Album Review John Grant - Pale Green Ghosts

This second album moves on from FM ballads to embrace new wave synths and beats.

In the wake of the mass of critical acclaim that greeted the release of debut solo album ‘The Queen of Denmark’ in 2010, John Grant packed his bags and moved to Iceland to hook up with Biggi Veira of Gus Gus to produce a follow-up that moves on from the FM ballads of his debut to embrace new wave synths and beats (and Sinéad O’Connor). Having moved through the 70’s and 80’s in the course of two albums we can only assume his third will see him dusting off his parka and ‘aving it Britpop style. Or not. Whatever.
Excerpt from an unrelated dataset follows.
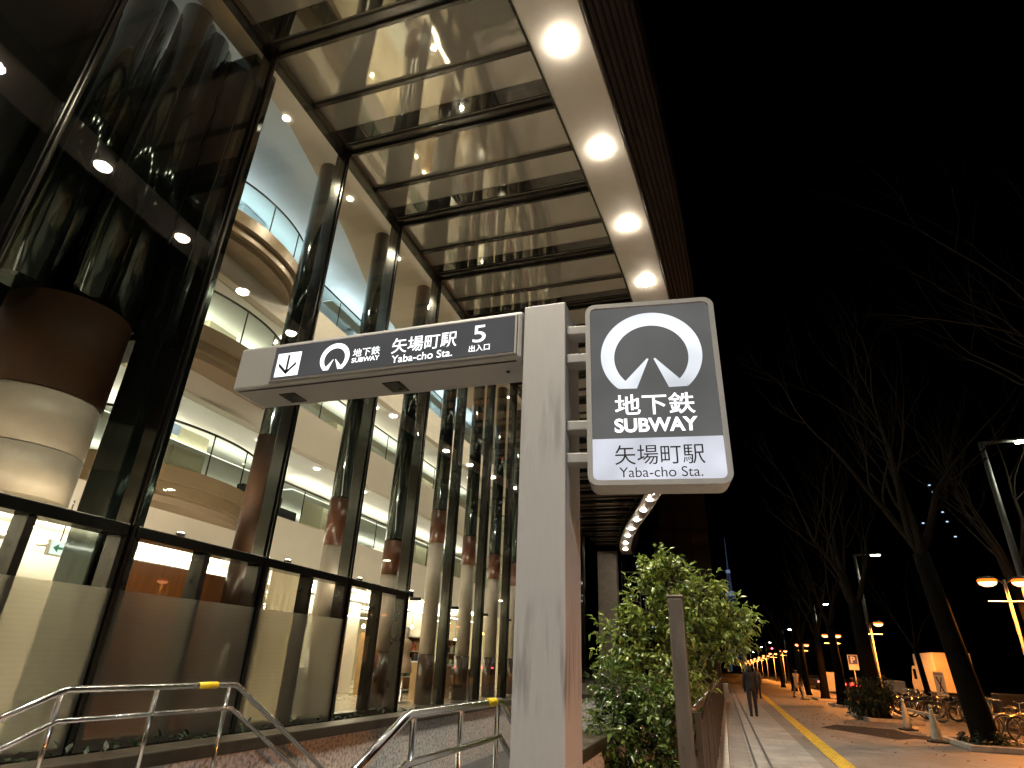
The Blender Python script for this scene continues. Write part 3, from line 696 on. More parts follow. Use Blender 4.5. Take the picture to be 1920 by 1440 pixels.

It’s not all change though, there is still a sense of continuity. The Pale Green Ghosts for instance, of the album (and opening song)’s title refer to the Russian olive trees that lined the motorway he would drive at night from his hometown of Denver, to Boulder, where his boyfriend, the TC of ‘The Queen Of Denmark’s opening track, ‘TC & Honeybear’, lived. The sense of humour that he showed to great effect on songs like ‘Sigourney Weaver’ is still intact too, which is something to be thankful for as, without it to leaven the mood, his material could otherwise veer into uncomfortable introspection… if you don’t laugh and all that.

While the stylistic shift may take some of those who hold Grant’s previous work close some time to get used to, the real beauty of that first album, Grant’s determination to confront the world, with all its shitty, hollow little miseries, crack a joke about a famous actor and plough on through the muck regardless, remain. So much so that, on ‘GMF’ when he tells us in his sonorous baritone that he’s ‘the greatest motherfucker that you’re ever gonna meet,’ despite the evident hollowness of the boast, you almost start to believe it.